Cansar-me-ão...


... as tuas exigências. Eu poderia escrever mais. Eu deveria escrever mais. Caso assim fizesse, talvez escrevesse melhor... Mas é tão difícil abandonar certas convicções. Por exemplo: sou convicto na minha preguiça. É verdade que, não fosse por ela, eu poderia ser muito mais do que sou, mas quem disse que quero sê-lo? É tão difícil acreditar que pouco me basta? É crime hediondo gostar de fazer nada? Caso gostasse de praia, poderia me imaginar como um daqueles cidadãos que, cansados do caos urbano, abandona a vida tumultuada da grande cidade e se muda para o litoral em busca de sombra e água fresca. Um senhor aposentado e sua rede a balançar. Mas eu não gosto de praia – prefiro viver nas cidades, ainda que deteste o tumulto. Suponho que seja por isso que gosto tanto de estar acordado à noite: é tudo calmo e a santidade do meu quarto não é invadida pelo sem número de sons cacofônicos. E é por isso que gosto tanto de dormir muito: nos sonhos, não há barulho se assim eu não o quiser; não há trabalho, nem pressões e nem demandas; lá nos sonhos, as possibilidades são infinitas, só limitadas pela minha própria criatividade.

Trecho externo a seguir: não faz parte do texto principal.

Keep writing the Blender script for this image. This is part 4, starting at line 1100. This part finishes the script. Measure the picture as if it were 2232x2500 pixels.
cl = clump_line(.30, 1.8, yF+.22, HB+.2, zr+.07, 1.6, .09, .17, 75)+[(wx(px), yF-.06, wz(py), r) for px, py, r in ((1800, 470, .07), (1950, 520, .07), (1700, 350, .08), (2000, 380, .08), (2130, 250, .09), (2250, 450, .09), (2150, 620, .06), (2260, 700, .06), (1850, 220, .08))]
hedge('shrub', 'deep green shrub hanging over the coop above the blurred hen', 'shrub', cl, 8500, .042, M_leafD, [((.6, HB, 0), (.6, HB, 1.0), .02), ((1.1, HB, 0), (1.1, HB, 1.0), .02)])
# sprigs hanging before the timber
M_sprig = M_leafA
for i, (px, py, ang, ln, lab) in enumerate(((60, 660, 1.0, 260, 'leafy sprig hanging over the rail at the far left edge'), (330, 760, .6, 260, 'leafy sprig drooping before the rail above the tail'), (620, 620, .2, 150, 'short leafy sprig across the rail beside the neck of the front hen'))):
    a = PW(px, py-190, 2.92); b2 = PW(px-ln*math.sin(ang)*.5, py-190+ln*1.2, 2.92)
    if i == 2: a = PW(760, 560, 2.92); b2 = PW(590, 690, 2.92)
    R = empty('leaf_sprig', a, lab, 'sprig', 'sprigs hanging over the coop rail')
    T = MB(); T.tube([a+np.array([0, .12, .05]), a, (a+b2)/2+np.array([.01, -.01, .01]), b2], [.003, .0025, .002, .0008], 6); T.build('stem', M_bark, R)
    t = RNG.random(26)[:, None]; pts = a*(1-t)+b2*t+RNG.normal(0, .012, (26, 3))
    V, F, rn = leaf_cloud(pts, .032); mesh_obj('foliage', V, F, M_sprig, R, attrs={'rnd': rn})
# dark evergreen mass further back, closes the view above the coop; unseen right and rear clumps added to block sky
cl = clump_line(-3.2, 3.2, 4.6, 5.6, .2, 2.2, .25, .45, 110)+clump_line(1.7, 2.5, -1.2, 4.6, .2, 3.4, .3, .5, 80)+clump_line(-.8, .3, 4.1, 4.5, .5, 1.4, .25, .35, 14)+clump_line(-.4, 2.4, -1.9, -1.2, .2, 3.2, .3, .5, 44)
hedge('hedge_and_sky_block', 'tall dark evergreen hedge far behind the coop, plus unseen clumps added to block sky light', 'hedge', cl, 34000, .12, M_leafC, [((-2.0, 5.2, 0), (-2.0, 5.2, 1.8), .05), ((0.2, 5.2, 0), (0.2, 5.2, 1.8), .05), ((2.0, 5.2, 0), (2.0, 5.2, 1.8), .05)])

É crime, então, querer sonhar mais? Deve ser, já que todos me condenam. Devo escrever mais, devo pensar mais, devo produzir mais, devo consumir mais. Há tantas coisas que querem que eu faça, mas preciso realmente fazê-las? Nunca nos dizem realmente o porquê, não é mesmo? Gostaria era de ter permanecido na infância, ou de poder a ela retornar; Tudo era tão menos complicado naqueles dias pequeninos. O tempo era sempre grande, às vezes grande demais; qualquer tralha virava um brinquedo novo; uma nuvem engraçada era motivo para criar e conta uma estória fantástica... Ah, sim, as estórias fantásticas... Havia magia naqueles dias – magia que me falta hoje. E não estou falando de truques de mágicos profissionais ou de grandes poderes ocultos, mas daquela capacidade jovial e inocente de surpreender-se com o menor dos acontecimentos cotidianos. Quando crianças, tínhamos o mundo pela frente e as horas duravam bem mais. Tudo eram possibilidades: havia uma infinidade de sonhos a se perseguir e de mundos a conquistar. Mas foi logo lá naquela tenra idade que ceifaram qualquer chance de concretizar as magias em potencial.

Sente direito! Preste atenção! Some, divida, subtraia, multiplique! Escreva-me sobre os clássicos! Mas onde ficou o espaço para as minhas vontades, para a minha criatividade? Já naquela época tentaram me tornar previsível, raso. Não deu certo - ao menos, não plenamente. Ele é depressivo! Ele é hiperativo! Ele é desatento! Dêem-no algo para curá-lo! Mas quem disse que eu queria uma cura? Tudo o que de melhor há em mim morre com a cura que eles me querem. Colocam-me a trabalhar, a estudar, a melhorar... Mas para quê? Minhas ideias escorrem pela minha testa. Meus ideais se esvaem pela minha uretra. Minha vida foge pelas minhas narinas. Assim tem sido essa existência de (desinteli)gente grande – existência, não vida; porque não há gozo em desperdiçar meu tempo, meu prazer e meu pouco talento em projetos alheios. Se sou mesmo dono de meu nariz, que me deixem ser como quero! Já disse antes e lhes direi novamente: gosto da minha preguiça, de regozijar meu tédio. Deixem-me ser quem sou que serei melhor. Se me querem vivo, deixem-me sonhar. E chega de vitupérios.